**Records supplied**:
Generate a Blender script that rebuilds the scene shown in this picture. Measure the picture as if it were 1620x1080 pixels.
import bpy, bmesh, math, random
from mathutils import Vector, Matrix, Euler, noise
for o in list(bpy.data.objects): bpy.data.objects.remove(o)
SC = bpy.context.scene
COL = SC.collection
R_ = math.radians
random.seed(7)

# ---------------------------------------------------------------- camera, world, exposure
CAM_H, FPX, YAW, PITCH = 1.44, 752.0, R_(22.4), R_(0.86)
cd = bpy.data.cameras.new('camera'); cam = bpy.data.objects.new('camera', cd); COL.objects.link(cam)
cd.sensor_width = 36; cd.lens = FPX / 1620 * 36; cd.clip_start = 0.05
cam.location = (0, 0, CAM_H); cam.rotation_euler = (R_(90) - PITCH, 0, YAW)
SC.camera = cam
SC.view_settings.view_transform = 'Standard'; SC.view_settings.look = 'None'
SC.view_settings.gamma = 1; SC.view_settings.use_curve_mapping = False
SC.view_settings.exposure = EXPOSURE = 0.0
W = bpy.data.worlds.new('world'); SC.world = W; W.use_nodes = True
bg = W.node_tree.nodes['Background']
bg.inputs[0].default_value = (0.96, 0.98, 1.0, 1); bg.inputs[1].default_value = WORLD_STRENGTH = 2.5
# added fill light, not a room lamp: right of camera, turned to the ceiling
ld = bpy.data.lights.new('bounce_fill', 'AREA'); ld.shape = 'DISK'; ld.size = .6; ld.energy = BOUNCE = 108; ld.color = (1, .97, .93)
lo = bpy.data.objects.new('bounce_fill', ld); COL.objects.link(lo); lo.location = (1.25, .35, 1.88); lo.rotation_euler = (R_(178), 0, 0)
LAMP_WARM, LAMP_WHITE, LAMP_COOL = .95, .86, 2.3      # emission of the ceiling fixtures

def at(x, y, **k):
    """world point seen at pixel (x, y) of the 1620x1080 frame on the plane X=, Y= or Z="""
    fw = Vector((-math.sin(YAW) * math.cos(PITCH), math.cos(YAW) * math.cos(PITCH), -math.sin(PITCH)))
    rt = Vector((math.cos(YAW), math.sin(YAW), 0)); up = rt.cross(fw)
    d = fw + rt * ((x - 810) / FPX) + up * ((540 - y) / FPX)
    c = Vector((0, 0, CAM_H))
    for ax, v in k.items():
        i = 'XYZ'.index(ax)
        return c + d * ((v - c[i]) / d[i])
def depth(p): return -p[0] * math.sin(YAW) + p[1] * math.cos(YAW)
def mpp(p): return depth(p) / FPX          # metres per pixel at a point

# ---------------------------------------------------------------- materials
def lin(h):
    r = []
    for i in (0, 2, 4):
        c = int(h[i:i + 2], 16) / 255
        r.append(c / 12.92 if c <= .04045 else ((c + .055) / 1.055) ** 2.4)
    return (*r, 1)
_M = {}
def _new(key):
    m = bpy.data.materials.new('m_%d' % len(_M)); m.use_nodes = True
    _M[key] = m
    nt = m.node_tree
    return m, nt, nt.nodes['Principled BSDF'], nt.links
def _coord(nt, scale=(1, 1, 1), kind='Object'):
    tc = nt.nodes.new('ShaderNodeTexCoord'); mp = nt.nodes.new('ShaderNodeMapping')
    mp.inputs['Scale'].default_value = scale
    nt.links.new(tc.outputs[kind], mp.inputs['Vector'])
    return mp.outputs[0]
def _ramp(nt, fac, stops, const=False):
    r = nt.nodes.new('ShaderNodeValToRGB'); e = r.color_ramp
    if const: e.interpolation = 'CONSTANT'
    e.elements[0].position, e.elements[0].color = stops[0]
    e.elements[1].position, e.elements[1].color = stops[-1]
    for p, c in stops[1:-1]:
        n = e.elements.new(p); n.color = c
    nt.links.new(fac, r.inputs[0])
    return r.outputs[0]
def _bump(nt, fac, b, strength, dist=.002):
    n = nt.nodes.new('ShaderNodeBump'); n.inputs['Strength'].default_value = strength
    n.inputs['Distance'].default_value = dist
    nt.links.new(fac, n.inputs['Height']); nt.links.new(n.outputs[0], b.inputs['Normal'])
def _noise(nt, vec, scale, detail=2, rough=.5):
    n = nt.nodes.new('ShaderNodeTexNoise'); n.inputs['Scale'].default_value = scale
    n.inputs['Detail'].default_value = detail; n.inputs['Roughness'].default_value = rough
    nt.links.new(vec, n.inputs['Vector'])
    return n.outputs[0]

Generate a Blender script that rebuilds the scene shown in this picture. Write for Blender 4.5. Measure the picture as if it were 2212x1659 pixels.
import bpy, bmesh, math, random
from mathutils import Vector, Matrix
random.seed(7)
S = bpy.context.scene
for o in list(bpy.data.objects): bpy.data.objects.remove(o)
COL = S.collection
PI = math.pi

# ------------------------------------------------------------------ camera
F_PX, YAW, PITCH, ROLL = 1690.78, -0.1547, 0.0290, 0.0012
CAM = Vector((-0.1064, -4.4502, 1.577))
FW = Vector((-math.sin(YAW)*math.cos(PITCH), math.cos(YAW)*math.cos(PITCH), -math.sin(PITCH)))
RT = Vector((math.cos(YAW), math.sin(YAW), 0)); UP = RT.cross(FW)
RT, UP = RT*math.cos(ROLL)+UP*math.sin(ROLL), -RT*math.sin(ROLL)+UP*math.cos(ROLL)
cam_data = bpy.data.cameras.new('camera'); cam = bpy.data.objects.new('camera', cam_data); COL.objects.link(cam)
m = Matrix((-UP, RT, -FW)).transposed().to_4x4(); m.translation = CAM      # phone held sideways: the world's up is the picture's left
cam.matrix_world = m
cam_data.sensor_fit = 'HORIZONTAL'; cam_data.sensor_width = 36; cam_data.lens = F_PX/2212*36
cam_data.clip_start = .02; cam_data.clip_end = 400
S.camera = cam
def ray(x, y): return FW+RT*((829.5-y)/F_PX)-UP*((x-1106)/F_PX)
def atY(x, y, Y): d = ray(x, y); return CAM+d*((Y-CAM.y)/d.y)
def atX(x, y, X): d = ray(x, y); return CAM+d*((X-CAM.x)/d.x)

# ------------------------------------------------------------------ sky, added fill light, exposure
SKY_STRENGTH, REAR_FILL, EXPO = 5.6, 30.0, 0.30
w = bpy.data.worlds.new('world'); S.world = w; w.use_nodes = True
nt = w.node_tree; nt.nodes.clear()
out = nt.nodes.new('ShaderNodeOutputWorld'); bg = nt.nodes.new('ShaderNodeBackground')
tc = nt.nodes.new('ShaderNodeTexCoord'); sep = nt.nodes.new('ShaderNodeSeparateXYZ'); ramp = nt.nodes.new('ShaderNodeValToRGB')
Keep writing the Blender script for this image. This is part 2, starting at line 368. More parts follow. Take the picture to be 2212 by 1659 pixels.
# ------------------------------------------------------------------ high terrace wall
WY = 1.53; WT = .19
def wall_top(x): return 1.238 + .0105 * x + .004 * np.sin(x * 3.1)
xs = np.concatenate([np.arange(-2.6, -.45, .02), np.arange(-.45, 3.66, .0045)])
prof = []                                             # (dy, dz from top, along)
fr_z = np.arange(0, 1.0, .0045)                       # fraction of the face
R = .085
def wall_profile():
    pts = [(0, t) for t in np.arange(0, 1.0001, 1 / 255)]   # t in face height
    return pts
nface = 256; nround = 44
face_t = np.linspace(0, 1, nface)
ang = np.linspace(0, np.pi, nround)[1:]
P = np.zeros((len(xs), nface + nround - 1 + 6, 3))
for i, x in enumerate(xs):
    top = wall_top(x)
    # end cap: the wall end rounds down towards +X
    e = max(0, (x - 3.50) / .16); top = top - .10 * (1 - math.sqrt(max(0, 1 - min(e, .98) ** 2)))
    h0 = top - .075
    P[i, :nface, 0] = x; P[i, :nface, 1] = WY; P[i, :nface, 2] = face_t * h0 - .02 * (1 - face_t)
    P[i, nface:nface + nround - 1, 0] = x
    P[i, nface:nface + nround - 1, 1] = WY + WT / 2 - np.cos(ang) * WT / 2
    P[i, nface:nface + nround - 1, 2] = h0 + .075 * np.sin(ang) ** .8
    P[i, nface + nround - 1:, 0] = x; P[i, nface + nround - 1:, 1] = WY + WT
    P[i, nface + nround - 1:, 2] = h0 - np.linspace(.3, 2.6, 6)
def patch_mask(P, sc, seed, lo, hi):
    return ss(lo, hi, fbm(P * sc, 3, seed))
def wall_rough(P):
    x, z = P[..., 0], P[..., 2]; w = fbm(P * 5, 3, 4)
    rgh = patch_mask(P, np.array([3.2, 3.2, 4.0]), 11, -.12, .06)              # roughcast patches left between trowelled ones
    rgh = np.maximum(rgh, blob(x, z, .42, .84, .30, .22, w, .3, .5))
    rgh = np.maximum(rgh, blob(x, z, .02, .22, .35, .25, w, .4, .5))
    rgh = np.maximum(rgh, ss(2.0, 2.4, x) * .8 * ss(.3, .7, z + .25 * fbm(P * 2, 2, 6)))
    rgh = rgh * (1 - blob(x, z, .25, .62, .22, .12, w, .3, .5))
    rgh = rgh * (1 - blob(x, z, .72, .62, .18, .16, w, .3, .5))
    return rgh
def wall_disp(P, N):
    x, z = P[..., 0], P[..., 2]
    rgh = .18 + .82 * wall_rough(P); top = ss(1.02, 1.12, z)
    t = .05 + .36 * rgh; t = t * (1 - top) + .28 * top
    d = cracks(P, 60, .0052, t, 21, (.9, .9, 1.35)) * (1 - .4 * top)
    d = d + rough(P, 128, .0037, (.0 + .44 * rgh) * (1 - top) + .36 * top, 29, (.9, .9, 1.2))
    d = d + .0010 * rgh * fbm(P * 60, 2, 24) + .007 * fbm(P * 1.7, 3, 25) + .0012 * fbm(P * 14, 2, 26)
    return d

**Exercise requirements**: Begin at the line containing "were 2212x1659 pixels.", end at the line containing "PI = math.pi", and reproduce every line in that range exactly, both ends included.

**Task output**:
Generate a Blender script that rebuilds the scene shown in this picture. Write for Blender 4.5. Measure the picture as if it were 2212x1659 pixels.
import bpy, bmesh, math, random
from mathutils import Vector, Matrix
random.seed(7)
S = bpy.context.scene
for o in list(bpy.data.objects): bpy.data.objects.remove(o)
COL = S.collection
PI = math.pi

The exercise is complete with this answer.